We did two studies, one of 20,000 novels to test the theory, and then a second on a smaller corpus of contemporary bestsellers and other books that did not sell so well. That second study, represented in the book, had a corpus of just under 5,000 novels. Over time we developed the algorithm to include style, theme, then plot, setting, character and so on. At each stage we tested to see if the data was meaningful to our question. We analysed over 28,000 points of data from every novel, and in the end something like 2,799 were important or useful in distinguishing between a novel that had hit the NYT bestseller list and one that did not sell very well.

4. What findings from your research surprised you the most?

Jodie: Two happy surprises were that The Da Vinci Code and Fifty Shades of Grey – two massive sellers – had similar emotional rhythms. The similarities between their emotional “plot lines” that we show in the book were very compelling to me. The second was likely that The Circle by Dave Eggers was deemed to be the best demonstration we had of the moves involved in hitting the list. I had wondered if the algorithm would choose someone obvious like Stephen King, but the choice of what is called a more middlebrow novel in the UK or a more commercial novel in the US (as opposed to a genre novel) was a happy surprise. The algorithm picks those novels with both deep characters and well-wrought plots. Finally, I was surprised that setting doesn’t have that much influence. Yes, it matters if you set your book in a city, but not whether it is New York or Chicago or Frankfurt.
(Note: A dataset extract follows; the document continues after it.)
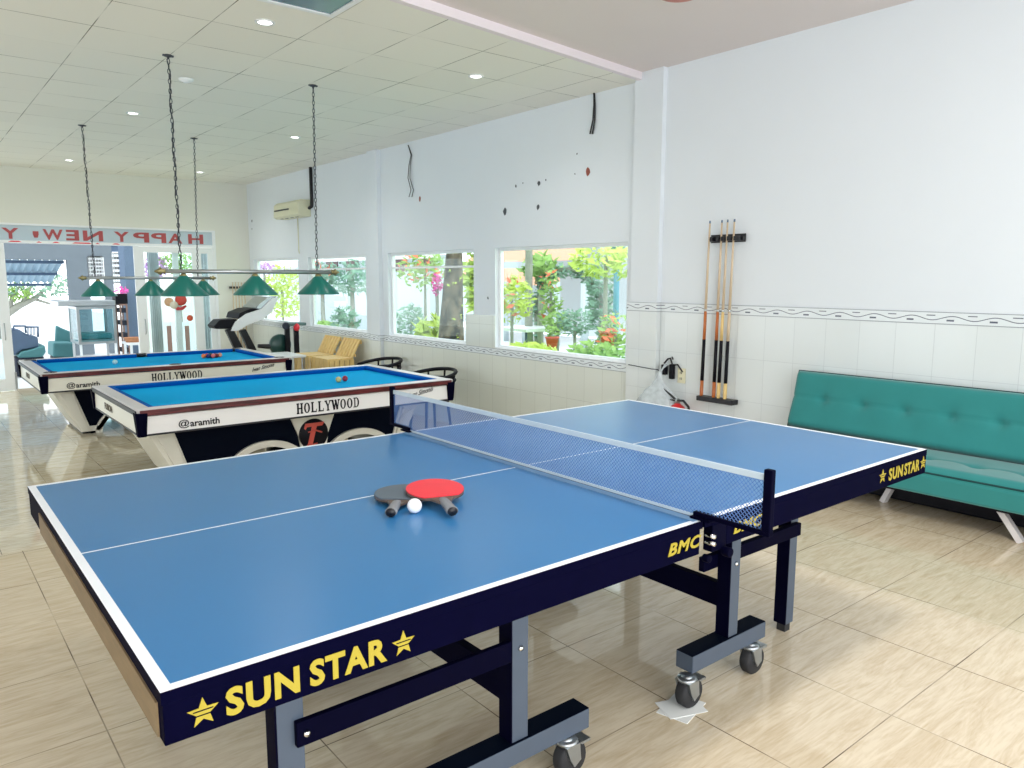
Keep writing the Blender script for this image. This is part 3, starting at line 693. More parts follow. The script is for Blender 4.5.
        MB().prism([(xk - 0.25, ky, zb), (xk + 0.25, ky, zb), (xk + 0.15, ky, -0.09), (xk + 0.10, ky, FL), (xk - 0.10, ky, FL), (xk - 0.15, ky, -0.09)], (0, 0.022, 0)).build('keystone_panel', M['cream'], P)
        if front < 0:
            d = MB().lathe([(0, -0.008), (0.145, -0.008), (0.15, 0)], 32, (xk, ky, -0.085), axis=1).build('emblem', M['ink'], P)
            e = MB(); Ry = ky - 0.012
            e.prism([(xk - 0.10, Ry, -0.02), (xk - 0.085, Ry, 0.025), (xk + 0.11, Ry, 0.025), (xk + 0.085, Ry, -0.01), (xk + 0.03, Ry, -0.01), (xk - 0.02, Ry, -0.19), (xk - 0.07, Ry, -0.19), (xk - 0.02, Ry, -0.01), (xk - 0.07, Ry, -0.01), (xk - 0.085, Ry, -0.035)], (0, 0.004, 0))
            e.tube([(xk - 0.06, Ry, -0.06), (xk + 0.02, Ry, -0.05), (xk + 0.08, Ry, -0.075)], 0.008, 6)
            e.tube([(xk - 0.075, Ry, -0.185), (xk - 0.03, Ry, -0.19), (xk + 0.03, Ry, -0.175)], 0.008, 6)
            e.build('emblem_letter', M['emb'], d)
    for sx, xe in ((1, X0), (-1, X1)):
        # flared end leg, narrowing to the foot: cream V frame around a dark infill
        pts = lambda y, a, b, c, d_: [(xe + sx * a, y, zb), (xe + sx * b, y, zb), (xe + sx * c, y, FL + 0.03), (xe + sx * d_, y, FL + 0.03)]
        l = MB()
        l.prism(pts(yb0 - 0.02, 0.14, 0.36, 0.53, 0.42), (0, yb1 - yb0 + 0.04, 0))
        l.prism([(xe + sx * 0.20, yb0 - 0.045, zb), (xe + sx * 0.34, yb0 - 0.045, zb), (xe + sx * 0.50, yb0 - 0.045, FL + 0.05), (xe + sx * 0.43, yb0 - 0.045, FL + 0.05)], (0, 0.025, 0))
        l.prism([(xe + sx * 0.42, yb0 - 0.03, FL + 0.03), (xe + sx * 0.62, yb0 - 0.03, FL + 0.03), (xe + sx * 0.80, yb0 - 0.03, -0.12), (xe + sx * 0.76, yb0 - 0.03, -0.10), (xe + sx * 0.60, yb0 - 0.03, FL + 0.09), (xe + sx * 0.42, yb0 - 0.03, FL + 0.09)], (0, 0.03, 0)) if pockets else None
        l.build('leg', M['cream'], P, bevel=0.003)
        MB().box(min(xe + sx * 0.44, xe + sx * 0.56), max(xe + sx * 0.44, xe + sx * 0.56), yb0 + 0.02, yb1 - 0.02, FL, FL + 0.03).build('foot_plate', M['black'], P)
    # lettering
    yf = Y0 + ins - 0.002
    t = MB(); serif_word(t, 'HOLLYWOOD', hw_x[0], hw_x[1], yf, zs - 0.175, zs - 0.085); t.build('lettering', M['ink'], P)['label'] = 'black serif HOLLYWOOD lettering'
    t = MB(); text_mb('@', t, (ar_x, yf, zs - 0.185), (1, 0, 0), (0, 0, 1), 0.085, 0.07, 0.002, bold=0.01)
    text_mb('aramith', t, (ar_x + 0.09, yf, zs - 0.178), (1, 0, 0), (0, 0, 1), 0.235, 0.055, 0.002, bold=0.02); t.build('lettering', M['ink'], P)['label'] = 'black aramith lettering with a swirled initial'
    t = MB(); text_mb('Iwan Simonis', t, (si_x, yf, zs - 0.15), Vector((0.98, 0, 0.17)), (0, 0, 1), 0.30, 0.05, 0.002, bold=0.008, shear=0.5); t.build('lettering', M['ink'], P)['label'] = 'slanted black script lettering'
    t2 = MB(); text_mb('FUSION', t2, (X0 + ins - 0.002, Y0 + 1.25, zs - 0.155), (0, -1, 0), (0, 0, 1), 0.3, 0.06, 0.002, bold=0.02)
    t2.build('end_lettering', mat('faded_brown_ink', lin(90, 80, 66), 0.6), P)
    return P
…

5. What are each of your favourite books, bestseller or otherwise?
Jodie: We talk in the last chapter about how anyone in books dreads that question! I have about two full bookcases just of my favourite books! If we just include contemporary writers, as a student my favourite novel for years was Margaret Atwood’s The Handmaid’s Tale. I have written so many essays about that book! Over the past few years of reading bestsellers for this research, there have been many brilliant reads. Hard to pick just one, but the latest one that had me addicted was Jojo Moyes’ Me Before You. I think that is a five-star bestseller.

Matt: The favourite book question, ugh…

I’ve spent a lifetime with books. I have many favourites. As a scholar I never get tired of reading and teaching Joyce’s Ulysses; honestly, I love the book, and I love it more every time I re-read it. But really, I don’t recommend it to folks, and I don’t wrap it up as a gift for someone’s birthday. Except for my wife – when we were dating she got a copy. My reasons for liking Ulysses are complicated and have a lot to do with things that likely have nothing to do with your question. So, maybe I should say Dostoevsky’s Crime and Punishment; I became an English major after reading Crime and Punishment. It’s the one that launched me on this path. Maybe that is my favourite book? Then again, as a kid, I read myself to sleep every night with Louis L’Amour – all those Westerns about the Sackett boys must have made some impression. So maybe one of those is my favourite? Then again, thinking about Westerns reminds me of how much I enjoyed Cormac McCarthy’s Blood Meridian. Blood Meridian is a book that I do recommend over and over again. It’s a great book, but it’s not the kind of book that you “fall in love” with. It’s not the sort of book that I can recommend without a long list of caveats and explanations. It’s no beach read. The favourite book question is complicated. As far as bestsellers go, I’ve liked a lot of them and all of them for different reasons. I totally enjoyed The Da Vinci Code; Alice Sebold’s The Lovely Bones is incredibly moving and I think that The Devil Wears Prada is a delightfully good read. So, what’s my favourite book? Ask me again tomorrow.